Marking a critical turning point in Gursky’s practice, Paris, Montparnasse presents one of the very first digitally manipulated images that the artist made. This approach would later go on to define his iconic practice. As he recalls; “since 1992 I have consciously made use of the possibilities offered by electronic picture processing, so as to emphasise formal elements that will enhance the picture, or, for example to apply a picture concept that in real terms of perspective would be impossible to realise” (the artist cited in: Lynne Cooke, ‘Andreas Gursky: Visonary  (Per)versions’ in: Exhibition Catalogue, Düsseldorf, Kunsthalle, Düsseldorf, Andreas Gursky – Photographs from 1984 to the Present, 1998, p. 14). Employing the long standing architectural photographic tradition of the wide-shot, the ominous elongated façade that we witness in this photograph cannot be viewed in reality. If one were to stand in front of the building, the view would be blocked by buildings from either side, rendering a single shot view impossible. It is in fact a view that exists only in Gursky’s pictorial reality. Via subtle digital renderings and modulations, we are confronted with a composition of supreme clarity and epic vision. 

Gursky photographed this monumental edifice from an open atrium of the opposite hotel building in two separate shots. Utilising a supreme command of his technique, these two viewpoints are seamlessly converged, resulting in an absolutely flat image of this vast orthogonal façade. Draining the image of depth between the façade and the picture plane, Gursky crops the ends of the building off, delivering the impression that this building could potentially run forever. The result is a linear abstract composition that Gursky would later utiltise in Rhein II (1999). Gursky prefers, as a stylistic tool, to employ the long shot to structure his compositions. This enables not only wider macro-perspective but also micro-views of the building. Through this combination, Gursky has manipulated an immense array of pictorial data and perspective, overwhelming the viewer with an intense, arresting experience. Gursky’s supreme command of this discipline, further employed in fellow masterpieces 99 cent (1999) and Chicago Board of Trade II (1999), can be traced back to his days at the Kunstakademie Düsseldorf where he studied under the tutelage of renowned photographers Bernd and Hilla Becher. One can look back as far as 1984 and to the work Klausenpass, which  Peter Galassi has cited as crucial in his development as an artist. Having taken the photograph at the request of a companion, Galassi reveals that, “six months later when he enlarged the negative, he was excited to find scattered across the landscape the tiny figures of hikers whose presence the photographer, unlike his camera, had failed to register at the time” (Peter Galassi, Op. Cit, p. 22). It was through this apparent ‘accident’ that Gursky discovered what one of the most rewarding aspects of photography is; the delectation of details too small and too incidental to have been noticed by the human eye.

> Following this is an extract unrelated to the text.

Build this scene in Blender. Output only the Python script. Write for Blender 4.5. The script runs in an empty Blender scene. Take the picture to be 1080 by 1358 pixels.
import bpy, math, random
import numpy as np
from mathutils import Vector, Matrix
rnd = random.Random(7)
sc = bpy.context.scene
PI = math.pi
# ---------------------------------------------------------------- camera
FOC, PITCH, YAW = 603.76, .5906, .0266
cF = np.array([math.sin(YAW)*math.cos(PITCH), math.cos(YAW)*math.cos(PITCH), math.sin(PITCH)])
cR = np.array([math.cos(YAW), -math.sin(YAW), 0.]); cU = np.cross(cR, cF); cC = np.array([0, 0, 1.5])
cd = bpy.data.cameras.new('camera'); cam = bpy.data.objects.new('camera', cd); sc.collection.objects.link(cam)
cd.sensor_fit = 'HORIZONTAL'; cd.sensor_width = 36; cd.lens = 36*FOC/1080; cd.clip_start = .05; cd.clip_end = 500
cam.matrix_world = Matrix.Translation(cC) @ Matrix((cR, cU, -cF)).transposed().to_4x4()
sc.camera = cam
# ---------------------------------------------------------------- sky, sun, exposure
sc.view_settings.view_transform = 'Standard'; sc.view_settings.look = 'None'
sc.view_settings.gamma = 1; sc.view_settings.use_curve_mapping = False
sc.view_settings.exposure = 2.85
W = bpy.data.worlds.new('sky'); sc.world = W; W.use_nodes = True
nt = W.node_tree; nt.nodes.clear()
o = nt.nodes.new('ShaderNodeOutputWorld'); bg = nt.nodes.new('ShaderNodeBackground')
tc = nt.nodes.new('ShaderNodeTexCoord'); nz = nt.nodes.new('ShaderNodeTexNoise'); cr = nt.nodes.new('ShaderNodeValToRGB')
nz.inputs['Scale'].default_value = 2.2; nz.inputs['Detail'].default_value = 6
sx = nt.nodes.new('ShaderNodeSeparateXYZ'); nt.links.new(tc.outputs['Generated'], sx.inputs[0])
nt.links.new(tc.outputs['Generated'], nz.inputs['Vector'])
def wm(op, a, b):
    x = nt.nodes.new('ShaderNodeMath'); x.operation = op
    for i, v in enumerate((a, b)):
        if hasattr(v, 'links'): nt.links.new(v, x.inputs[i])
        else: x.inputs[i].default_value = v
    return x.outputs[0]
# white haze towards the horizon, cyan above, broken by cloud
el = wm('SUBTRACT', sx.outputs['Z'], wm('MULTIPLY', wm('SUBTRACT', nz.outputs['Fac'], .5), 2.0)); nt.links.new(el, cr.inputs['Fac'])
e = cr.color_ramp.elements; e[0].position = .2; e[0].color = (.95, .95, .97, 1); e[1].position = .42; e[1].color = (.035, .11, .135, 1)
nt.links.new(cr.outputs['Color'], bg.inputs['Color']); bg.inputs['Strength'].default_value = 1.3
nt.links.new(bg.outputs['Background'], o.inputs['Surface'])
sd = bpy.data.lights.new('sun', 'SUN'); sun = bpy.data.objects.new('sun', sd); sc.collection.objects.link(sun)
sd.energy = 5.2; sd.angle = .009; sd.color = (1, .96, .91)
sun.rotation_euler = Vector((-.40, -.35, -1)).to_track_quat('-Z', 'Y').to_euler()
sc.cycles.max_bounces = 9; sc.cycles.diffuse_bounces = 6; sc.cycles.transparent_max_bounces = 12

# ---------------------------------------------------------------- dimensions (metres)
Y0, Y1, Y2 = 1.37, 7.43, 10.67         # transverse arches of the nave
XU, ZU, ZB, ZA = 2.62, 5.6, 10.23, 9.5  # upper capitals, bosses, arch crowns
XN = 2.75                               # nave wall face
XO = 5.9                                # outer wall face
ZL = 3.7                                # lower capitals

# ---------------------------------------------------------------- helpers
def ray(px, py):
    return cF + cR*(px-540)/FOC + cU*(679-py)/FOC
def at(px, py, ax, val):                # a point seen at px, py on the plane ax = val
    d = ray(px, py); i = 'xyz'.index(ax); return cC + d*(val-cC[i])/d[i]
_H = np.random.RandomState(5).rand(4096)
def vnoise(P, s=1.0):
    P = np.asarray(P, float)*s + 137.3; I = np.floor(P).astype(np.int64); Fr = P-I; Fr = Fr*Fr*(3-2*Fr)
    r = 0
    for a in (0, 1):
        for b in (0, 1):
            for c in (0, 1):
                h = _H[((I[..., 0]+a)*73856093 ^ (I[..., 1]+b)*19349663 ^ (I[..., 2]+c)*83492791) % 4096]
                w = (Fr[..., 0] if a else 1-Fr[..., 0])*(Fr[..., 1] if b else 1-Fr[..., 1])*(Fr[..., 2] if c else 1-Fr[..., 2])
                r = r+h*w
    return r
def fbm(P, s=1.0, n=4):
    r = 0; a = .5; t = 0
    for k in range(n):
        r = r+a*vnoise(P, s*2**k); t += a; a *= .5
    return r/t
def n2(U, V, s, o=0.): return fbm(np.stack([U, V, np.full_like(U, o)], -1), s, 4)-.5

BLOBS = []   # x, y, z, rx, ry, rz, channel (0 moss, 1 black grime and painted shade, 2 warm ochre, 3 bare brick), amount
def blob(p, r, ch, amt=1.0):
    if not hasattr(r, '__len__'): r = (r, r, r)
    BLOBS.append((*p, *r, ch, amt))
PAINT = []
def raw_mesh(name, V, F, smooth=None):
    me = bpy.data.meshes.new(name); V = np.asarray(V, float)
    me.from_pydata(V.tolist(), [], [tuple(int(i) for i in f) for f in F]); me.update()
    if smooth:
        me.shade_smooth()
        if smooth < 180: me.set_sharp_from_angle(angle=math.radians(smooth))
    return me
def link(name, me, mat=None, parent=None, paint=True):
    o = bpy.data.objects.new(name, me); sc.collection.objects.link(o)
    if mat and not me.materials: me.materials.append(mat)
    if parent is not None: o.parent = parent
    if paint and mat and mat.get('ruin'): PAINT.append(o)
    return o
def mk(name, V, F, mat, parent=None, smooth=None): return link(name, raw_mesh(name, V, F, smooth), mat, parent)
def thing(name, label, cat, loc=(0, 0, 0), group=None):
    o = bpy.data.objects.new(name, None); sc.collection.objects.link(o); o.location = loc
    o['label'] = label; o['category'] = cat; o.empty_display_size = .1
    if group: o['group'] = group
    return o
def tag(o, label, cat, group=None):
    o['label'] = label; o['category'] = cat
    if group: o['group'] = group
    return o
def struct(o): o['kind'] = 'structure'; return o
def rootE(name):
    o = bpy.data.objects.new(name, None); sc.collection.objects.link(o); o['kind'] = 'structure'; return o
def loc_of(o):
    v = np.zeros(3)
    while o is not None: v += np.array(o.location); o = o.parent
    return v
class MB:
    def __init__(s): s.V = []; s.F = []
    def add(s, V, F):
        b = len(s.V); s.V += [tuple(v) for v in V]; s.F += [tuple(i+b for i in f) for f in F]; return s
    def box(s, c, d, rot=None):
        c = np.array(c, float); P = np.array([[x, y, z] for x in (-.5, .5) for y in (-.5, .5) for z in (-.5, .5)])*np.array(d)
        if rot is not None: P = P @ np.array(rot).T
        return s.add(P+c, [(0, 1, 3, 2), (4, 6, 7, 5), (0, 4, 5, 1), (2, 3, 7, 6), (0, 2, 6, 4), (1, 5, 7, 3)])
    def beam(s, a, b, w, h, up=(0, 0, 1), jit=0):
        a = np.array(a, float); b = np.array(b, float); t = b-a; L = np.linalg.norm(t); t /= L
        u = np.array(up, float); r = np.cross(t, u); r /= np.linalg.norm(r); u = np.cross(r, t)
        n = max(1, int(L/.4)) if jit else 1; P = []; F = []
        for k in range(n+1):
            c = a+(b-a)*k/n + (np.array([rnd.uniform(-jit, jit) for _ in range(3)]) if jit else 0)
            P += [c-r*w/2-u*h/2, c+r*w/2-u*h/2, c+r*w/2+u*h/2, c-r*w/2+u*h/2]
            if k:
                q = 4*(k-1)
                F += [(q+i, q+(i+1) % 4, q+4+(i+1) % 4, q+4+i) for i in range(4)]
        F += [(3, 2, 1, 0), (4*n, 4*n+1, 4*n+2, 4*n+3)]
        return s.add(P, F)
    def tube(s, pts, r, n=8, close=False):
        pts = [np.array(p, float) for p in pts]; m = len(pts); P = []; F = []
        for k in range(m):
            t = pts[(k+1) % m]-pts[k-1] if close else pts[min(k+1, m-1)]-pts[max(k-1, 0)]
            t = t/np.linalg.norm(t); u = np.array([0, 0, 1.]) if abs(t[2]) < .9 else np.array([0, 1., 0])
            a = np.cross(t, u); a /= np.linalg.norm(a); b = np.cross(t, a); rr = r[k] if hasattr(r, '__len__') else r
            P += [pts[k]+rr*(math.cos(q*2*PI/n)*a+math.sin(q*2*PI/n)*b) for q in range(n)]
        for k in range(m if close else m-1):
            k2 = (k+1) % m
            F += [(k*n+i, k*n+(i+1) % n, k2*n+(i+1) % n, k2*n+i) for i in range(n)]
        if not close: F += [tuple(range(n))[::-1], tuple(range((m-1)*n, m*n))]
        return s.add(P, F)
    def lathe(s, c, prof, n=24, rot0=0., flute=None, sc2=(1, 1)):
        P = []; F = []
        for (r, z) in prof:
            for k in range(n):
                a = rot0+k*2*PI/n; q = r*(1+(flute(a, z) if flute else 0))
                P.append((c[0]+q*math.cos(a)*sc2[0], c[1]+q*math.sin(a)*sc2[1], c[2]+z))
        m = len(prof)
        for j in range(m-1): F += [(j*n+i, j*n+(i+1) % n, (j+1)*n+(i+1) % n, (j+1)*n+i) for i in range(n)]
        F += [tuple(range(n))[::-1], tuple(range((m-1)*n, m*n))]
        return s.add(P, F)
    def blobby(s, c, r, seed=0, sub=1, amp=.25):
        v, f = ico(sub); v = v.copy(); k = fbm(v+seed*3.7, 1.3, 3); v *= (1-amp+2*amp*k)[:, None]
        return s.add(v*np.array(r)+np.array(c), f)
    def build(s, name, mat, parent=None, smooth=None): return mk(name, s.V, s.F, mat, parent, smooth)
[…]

In a single shot the views into the peripheral flats would have been diminished and the clarity blurred. By shooting both left and right halves of the façade from separate viewpoints, and via the artist’s seamless digital manipulation, Gursky enables the viewer’s eye to penetrate deeper into the individual apartments, drawing our attention to the deviations that destabilise the otherwise ordered pattern. Despite the regimental precision of the composition from afar, as the viewer gets closer, one is able to scrutinise Gursky’s amazingly detailed image. Within the overall landscape of the work, there is a countless variety of individual systems, of visions of life all reduced to room-size. As our eyes dart from window to window, we are drawn to the intimate interiors of each room; artist’s easels, stacks of books and individual figures peering out - seemingly oblivious to the eye that records them, all provide the viewer with a rich visual encounter. This voyeuristic standpoint has been likened to “the stance assumed by the lead in Alfred Hitchcock’s film ‘Rear Window’. Paris, Montparnasse becomes a ‘rear window’ blown up into megalomanical dimensions and tailored to the present day, whilst still maintaining the distance that is so decisive for Gursky” (Martin Hentschel, Op. Cit, p. 28). The multiplicity of shots allows Gursky to capture the constant change of happenings of the residents – via seamless conversion and compression of a multitude of images; we are able to witness with clarity the lives of its residents. Gursky’s mastery captures his subject and broadcasts it as “a gigantic vitrine of human life” (Ralf Beil, Op. Cit, p. 11).

Delivering one of the most conceptually powerful treatments of the photographic medium, Gursky’s, Paris, Montparnasse presents us with an outstanding vision of the artist’s visual language. Monumental not only in its immediate presence but also in its formal dialogue, its epic scale and faultless clarity stretches the concept of photography to its outermost limits. Ultimately, the undercurrent of social documentation encapsulates Hans Irrek’s statement that Gursky’s work “offers us the rare opportunity to follow an approach whose intention is nothing less than to find the one, universal image that contains in compressed form all the values of civilized existence” (Hans Irrek, ‘Fragmente einer Weltsicht’ in Exhibition Catalogue, Frankfurt, Portikus Frankfurt am Main, Andreas Gursky. Montparnasse, 1995, p.8).